Veterans and Youngers: Young Warrior, Ras Kayleb of Channel One sound system, Thali Lotus (CAYA) and Jah Youth.

 

A good summary of this beneficial perspective was the impression of Canadian SST team colleague Alanna Stuart, who told me during the coffee break conversation that there is a great correspondence between Rastafarian resistance and the struggle of women and LGBTQIA+ people, as all these social groups suffer violence. system of Western capitalist, neo-liberal, homophobic, racist, xenophobic and elitist societies. In this sense, the body is what escapes the domains of the constituted powers. In its interior space, in the experience of the sensitive, the being-in-the-world of the sound system culture re-spatializes the ground on which it stands and retemporalizes the linear time of unbridled capitalism. Thus, linear time is replaced by the cyclical time of sound, making different struggles from different historical times converge to the now of the lived, in the eternal potency of the coming-to-be.  

After the parallel sessions between the youngers and the veterans, there was the final plenary session in which the questions and debates presented in both rooms were stitched together. From the point of view of the methodology used and the shared knowledge, it can be stated that the modus operandi of SSO #8 is was really non-extractivist, as it was aimed to be by both the SSO and SST team. The knowledge is in the room! 

A documentary about Iration Steppas and afterparty After dinner, there was the screening of the film Ina Vanguard Style: A Documentary On Iration Steppas, with a question and answer round for the group’s bassist, Dennis Rootical. At the after-party there was also the comfortable melodious sounds of Unit 137 with French horn player A.P. Grimshaw together with Hylu, Jerry Lionz & Sista Lexxy 

 

SSO#8 Afterparty with Unit 137 feat. Hylu and Jerry Lionz.

After-afterparty  

Last but not least we had the after-afterparty at Juke Joint Jamaica with DJs Tiny T and Lucky Cat. In the conversation Tiny T spoke of the importance of different generations playing together, in a process of building knowledge and mutual recognition. He could not finish these few words without praising the tireless work of the SSO organizing committee: Natalie Hyacinth, Christine Hannigan, Mandeep Samra, June Reid and David Katz. Thank you all, thank you for everything!  

 

Marcus Ramusyo Brazil is a filmmaker, musician and multimedia artist. Researcher at the Mountain Arts Laboratory – Graça Morais, Portugal. Associate Professor of Photography and Multimedia at the Federal Institute of Maranhão, Brazil. Doctor in Social Sciences (PUC-SP). 

 

References 

[1] Munduruku, D. (2015). O banquete dos deuses: conversa sobre a origem e a cultura brasileira. São Paulo: Global Editora, p. 70.  

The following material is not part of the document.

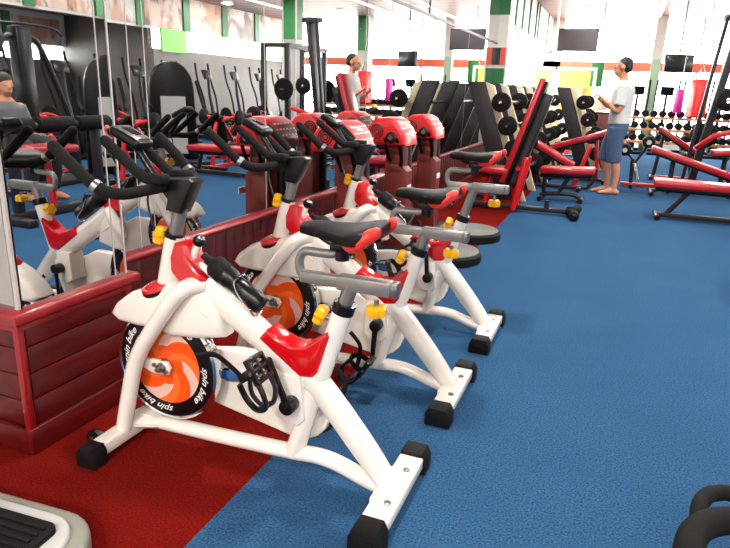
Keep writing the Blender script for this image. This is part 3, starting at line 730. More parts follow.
# ------------------------------------------------------------------ red belt massagers on round discs
def make_massager():
    t = thing('belt_massager', '', 'massage machine', group='red headed massagers along the mirror wall')
    p = MB().lathe([(0, 0), (0.285, 0), (0.295, 0.008), (0.295, 0.062), (0.285, 0.072), (0, 0.072)], seg=56).build('platform', 'black_rubber', t)
    prof = [(0, 0.074), (0.27, 0.074), (0.272, 0.079)]
    for k in range(8): r0 = 0.268 - k * 0.03; prof += [(r0, 0.084), (r0 - 0.018, 0.084), (r0 - 0.021, 0.081), (r0 - 0.027, 0.081)]
    MB().lathe(prof + [(0, 0.084)], seg=56).build('top_pad', 'disc_top', p)
    MB().box((-0.40, 0.05, 0.035), (0.36, 0.44, 0.07), bev=0.012).build('base', 'black_paint', t)
    b = MB().prism([(-0.525, 0.07), (-0.315, 0.07), (-0.325, 0.68), (-0.365, 0.72), (-0.365, 0.90), (-0.505, 0.90)], -0.085, 0.06, bev=0.008)
    for z in (0.70, 0.77, 0.84): b.box((-0.435, -0.088, z), (0.11, 0.006, 0.055), bev=0.003)
    b.build('post', 'post_wood', t)
    MB().prism([(-0.54, 0.07), (-0.32, 0.07), (-0.36, 0.90), (-0.55, 0.90)], 0.065, 0.13, bev=0.015).build('rear_column', 'black_paint', t)
    hp = [(-0.660, 0.885), (-0.665, 0.93), (-0.640, 1.00), (-0.595, 1.06), (-0.55, 1.085), (-0.45, 1.090), (-0.40, 1.07), (-0.345, 1.005), (-0.318, 0.94), (-0.315, 0.885)]
    h = MB().use('red_body').prism(hp, -0.20, 0.12, bev=0.03, seg=4)
    h.use('lettering')
    for i in range(3):
        for q in range(6): h.box((-0.612 - 0.019 * i, -0.155 + 0.046 * q, 1.045 - 0.038 * i), (0.011, 0.022, 0.008), rot=(0, math.radians(-60), 0)).box((-0.383 + 0.029 * i, -0.155 + 0.046 * q, 1.052 - 0.040 * i), (0.011, 0.022, 0.008), rot=(0, math.radians(52), 0))
    h = h.build('head', None, t)
    b = MB()
    for r0 in (0.018, 0.034, 0.050): b.tube([(-0.545 + r0 * math.cos(a), -0.203, 0.985 + r0 * math.sin(a)) for a in [2 * PI * k / 24 for k in range(24)]], 0.0045, 6, closed=True)
    for k in range(3):
        for q in range(7): b.cyl((-0.62 + 0.02 * q, -0.198, 0.905 + 0.014 * k), (-0.62 + 0.02 * q, -0.203, 0.905 + 0.014 * k), 0.0035, seg=6)
    b.build('vent', 'black_plastic', h)
    b = MB().use('black_plastic').cyl((-0.425, -0.20, 0.945), (-0.425, -0.23, 0.945), 0.045, seg=28, bev=0.012).use('steel').cyl((-0.425, -0.225, 0.945), (-0.425, -0.235, 0.945), 0.018, seg=14)
    b.build('belt_wheel', None, t)
    b = MB()
    b.tube([(-0.465, -0.215, 0.94), (-0.478, -0.17, 0.87), (-0.475, -0.12, 0.80), (-0.46, -0.10, 0.755)], [(0.016, 0.005)] * 4, 8, smooth=4, up=(1, 0, 0))
    b.tube([(-0.385, -0.215, 0.94), (-0.365, -0.17, 0.87), (-0.365, -0.12, 0.78), (-0.375, -0.10, 0.72)], [(0.016, 0.005)] * 4, 8, smooth=4, up=(1, 0, 0))
    b.build('belt', 'black_vinyl', t)
    MB().box((-0.30, -0.09, 0.56), (0.006, 0.09, 0.045)).build('care_tag', 'lettering', t)
    return t
ms = make_massager(); ms.location = (-1.17, 5.6, 0)
ms['label'] = 'farthest red headed belt massager, its round disc farthest from the bikes'
dup(ms, (-1.17, 4.74, 0), 'middle red headed belt massager with a brown post, behind the rear spin bike')
dup(ms, (-1.22, 3.93, 0), 'nearest red headed belt massager, close beside the rear spin bike handlebar')

# ------------------------------------------------------------------ leaning barbell racks
def make_rack():
    t = thing('barbell_rack', '', 'barbell rack', group='leaning barbell racks')
    for y in (-0.5, 0.5):
        up_ = MB().prism([(-0.62, 1.42), (-0.40, 1.42), (0.13, 0.0), (-0.12, 0.0)], y - 0.035, y + 0.035, bev=0.006).build('upright', 'black_paint', t)
        MB().prism([(-0.398, 1.42), (-0.29, 1.38), (0.23, 0.0), (0.132, 0.0)], y - 0.032, y + 0.032, bev=0.004).build('edge_strip', 'cream', up_)
        b = MB()
        for z in (0.35, 0.62, 0.89, 1.16):
            x = 0.215 - 0.372 * z
            b.tube([(x - 0.02, y, z + 0.03), (x + 0.075, y, z - 0.03 + 0.03), (x + 0.105, y, z + 0.055)], 0.012, 8)
        b.build('hook', 'steel', t)
    b = MB().cyl((-0.08, -0.5, 0.2), (-0.08, 0.5, 0.2), 0.025, seg=12).cyl((-0.45, -0.5, 1.15), (-0.45, 0.5, 1.15), 0.022, seg=12)
    b.build('crossbar', 'black_paint', t)
    b = MB()
    for y in (-0.5, 0.5): b.box((-0.12, y, 0.02), (0.62, 0.06, 0.04), bev=0.006)
    b.build('foot', 'black_paint', t)
    return t
def make_barbell():
    t = thing('barbell', '', 'barbell', group='short barbells on the leaning racks')
    MB().cyl((0, -0.78, 0), (0, 0.78, 0), 0.013, seg=10).build('bar', 'steel', t)
    for s in (-1, 1):
        b = MB().lathe([(0.014, -0.035), (0.095, -0.035), (0.115, -0.025), (0.115, 0.025), (0.095, 0.035), (0.05, 0.030), (0.03, 0.045), (0.014, 0.045)], o=(0, s * 0.70, 0), ax=(0, s, 0), seg=28)
        b.build('plate', 'black_rubber', t)
        MB().cyl((0, s * 0.742, 0), (0, s * 0.79, 0), 0.017, seg=12).build('collar', 'chrome', t)
    return t
rk = make_rack(); bb = make_barbell(); firstb = True
racks = [(-1.20, 8.45, 'nearest leaning barbell rack, right behind the red and black incline bench'), (-1.14, 10.45, 'second leaning barbell rack along the left wall'),
         (-1.12, 12.6, 'third leaning barbell rack, farthest along the left wall'), (-0.45, 11.8, 'leaning barbell rack right of the incline bench backrest'), (-0.62, 14.1, 'leaning barbell rack just left of the yellow poster board')]
where = ['nearest barbell rack', 'second barbell rack', 'third barbell rack', 'rack right of the incline bench', 'rack by the yellow poster board']
rows = ['lowest', 'second lowest', 'second highest', 'highest']
for i, (x, y, l) in enumerate(racks):
    if i == 0: rk.location = (x, y, 0); rk['label'] = l
    else: dup(rk, (x, y, 0), l)
    for k, z in enumerate((0.35, 0.62, 0.89, 1.16)):
        o = bb if firstb else copy_tree(bb); firstb = False
        o.location = (x + 0.215 - 0.372 * z + 0.066, y, z + 0.03)
        o['label'] = 'black plated barbell on the %s hooks of the %s' % (rows[k], where[i])

# ------------------------------------------------------------------ benches
def pad(b, p0, p1, w=0.30, th=0.075, vinyl='red_vinyl', under='black_vinyl'):
    p0, p1 = Vector(p0), Vector(p1); d = (p1 - p0).normalized(); n = Vector((0, 1, 0)).cross(d); n = -n if n.z < 0 else n
    b.use(vinyl).beam(p0, p1, w, th, bev=0.018)
    b.use(under).beam(p0 - n * (th / 2 + 0.014) + d * 0.02, p1 - n * (th / 2 + 0.014) - d * 0.02, w * 0.92, 0.03, bev=0.006)
def padobj(name, par, p0, p1, **k):
    b = MB(); pad(b, p0, p1, **k); return b.build(name, None, par)
def tubes(name, par, m, segs, r=0.026):
    b = MB().use(m)
    for s in segs: b.tube(s, r, 12, round_caps=True)
    return b.build(name, None, par)
def foot(par, x, y0=-0.22, y1=0.22):
    f = MB().cyl((x, y0, 0.03), (x, y1, 0.03), 0.028, seg=12).build('foot_bar', 'black_paint', par)
    for y in (y0, y1): MB().cyl((x, y - 0.02, 0.031), (x, y + 0.02, 0.031), 0.0305, seg=14, bev=0.004).build('end_cap', 'black_rubber', f)

# red and black incline bench in front of the racks
t = thing('incline_bench', 'tall red and black incline bench whose steep backrest leans beside the barbell racks', 'gym bench', (-1.0, 7.2, 0))
padobj('backrest', t, (-0.15, 0, 0.33), (0.185, 0, 1.46), w=0.30, th=0.065)
b = MB().use('black_paint').beam((-0.045, 0, 0.28), (0.25, 0, 1.30), 0.16, 0.10, bev=0.006).beam((-0.03, -0.10, 0.33), (0.235, -0.10, 1.22), 0.03, 0.05).beam((-0.03, 0.10, 0.33), (0.235, 0.10, 1.22), 0.03, 0.05)
b.build('back_frame', None, t)
b = MB().use('cream').beam((0.17, -0.03, 1.08), (0.03, -0.03, 0.50), 0.045, 0.05)
b.use('black_paint')
for k in range(7): b.box((0.165 - 0.0185 * k, -0.055, 1.02 - 0.075 * k), (0.03, 0.012, 0.02))
b.build('ladder_strut', None, t)
padobj('seat', t, (-0.56, 0, 0.475), (-0.09, 0, 0.455), w=0.32)
tubes('seat_frame', t, 'red_paint', [[(-0.5, 0, 0.39), (-0.02, 0, 0.40)], [(-0.30, 0, 0.40), (-0.34, 0, 0.05)], [(0.02, 0, 0.06), (-0.06, 0, 0.45)]], 0.034)
tubes('post', t, 'red_paint', [[(0.0, -0.13, 0.05), (0.09, -0.13, 0.60)]], 0.034); tubes('post', t, 'red_paint', [[(0.0, 0.13, 0.05), (0.09, 0.13, 0.60)]], 0.034)
MB().cyl((0.02, -0.16, 0.50), (0.02, 0.16, 0.50), 0.024, seg=12).build('crossbar', 'red_paint', t)
MB().box((0.05, 0, 0.05), (1.22, 0.07, 0.055), bev=0.01).build('base_beam', 'black_paint', t)
MB().cyl((0.36, -0.02, 0.07), (0.36, -0.02, 0.16), 0.026, seg=12).build('stub_post', 'black_paint', t)
foot(t, -0.50)
b = MB()
for s in (-1, 1): b.tube([(0.60, s * 0.03, 0.06), (0.66, s * 0.12, 0.055), (0.68, s * 0.27, 0.05)], [0.045, 0.048, 0.05], 14, smooth=3)
f = b.build('rear_foot', 'black_foam', t)
for s in (-1, 1): MB().cyl((0.68, s * 0.265, 0.05), (0.682, s * 0.295, 0.05), 0.042, seg=16, bev=0.006).build('end_cap', 'black_plastic', f)

t = thing('flat_bench', 'low red padded bench on a black frame, left of the walking man', 'gym bench', (-0.62, 8.3, 0))
padobj('pad', t, (-0.24, 0, 0.378), (0.415, 0, 0.405), w=0.32)
tubes('pad_frame', t, 'black_paint', [[(-0.22, 0, 0.305), (0.36, 0, 0.33)]], 0.03)
tubes('leg', t, 'black_paint', [[(0.12, 0, 0.32), (0.0, 0, 0.08)]]); tubes('leg', t, 'black_paint', [[(-0.18, 0, 0.30), (-0.18, 0, 0.06)]])
b = MB().tube([(-0.22, 0, 0.06), (0.0, 0, 0.085), (0.20, 0, 0.078), (0.28, 0, 0.035)], 0.028, 12, smooth=3); b.build('base_beam', 'black_paint', t)
foot(t, -0.20); foot(t, 0.29, -0.16, 0.16)

t = thing('decline_bench', 'sloping red bench with its high end toward the barbell racks, behind the low bench', 'gym bench', (-0.80, 9.35, 0))
padobj('pad', t, (-0.30, 0, 0.64), (0.27, 0, 0.345), w=0.30)
tubes('leg', t, 'black_paint', [[(-0.18, 0, 0.54), (-0.24, 0, 0.05)]]); tubes('leg', t, 'red_paint', [[(0.30, 0, 0.05), (0.46, 0, 0.62)]], 0.03)
tubes('pad_frame', t, 'black_paint', [[(-0.22, 0, 0.56), (0.26, 0, 0.30), (0.36, 0, 0.30)]])
b = MB().tube([(-0.3, 0, 0.04), (0.4, 0, 0.04), (0.50, 0, 0.07), (0.565, 0, 0.18), (0.575, 0, 0.32)], 0.027, 12, smooth=4); b.build('base_beam', 'black_paint', t)
foot(t, -0.28); foot(t, 0.38)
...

[2] Sodré, M. (2017). Pensar Nagô. Petrópolis: Editora Vozes, p. 92. 

 

Note 

For a brilliant archiving of comments on the event, see the Young Warrior Instagram link which includes his sum up questions as follows: 

📺 WE ARE LIVE‼️ 
7/11/22 
Continuing The Reasoning‼️ 
My personal responses to concerns & topics raised at the Sound System Outernational 2022 event on Saturday 5/11/22. 
 
– Where are the black children in sound system? 
– Have today’s sounds done enough for the next generation? 
– Are our dances anymore a safe space for our patrons? 
– Does Rastafari still need to be so attached to sound system culture? 
– Is the quality of music production affecting us? 
– Are sound systems playing too loud playing a part in having no where to play? 
– Are the young people Concious enough? 
– Is it right for LGBTQ+ Persons or sounds to be excluded from the scene & dances? 
– How do we preserve sound system culture? 
– Is sound system as it is today relevant or needed? 
– Has there been a breakdown in the Sound system model from “Box Boy” to selector? 
– What exactly Is “the message” or principals of Rastafari that the elders want the young sounds to keep? 
– Has there been a break down between the elders and Youngers in sound system? 
– How can the elders pass on or preserve their vinyl collections? 
– Online Algorithms affecting event advertising 
 
▪️All of these concerns and points were asked between the elder and younger sound system panels.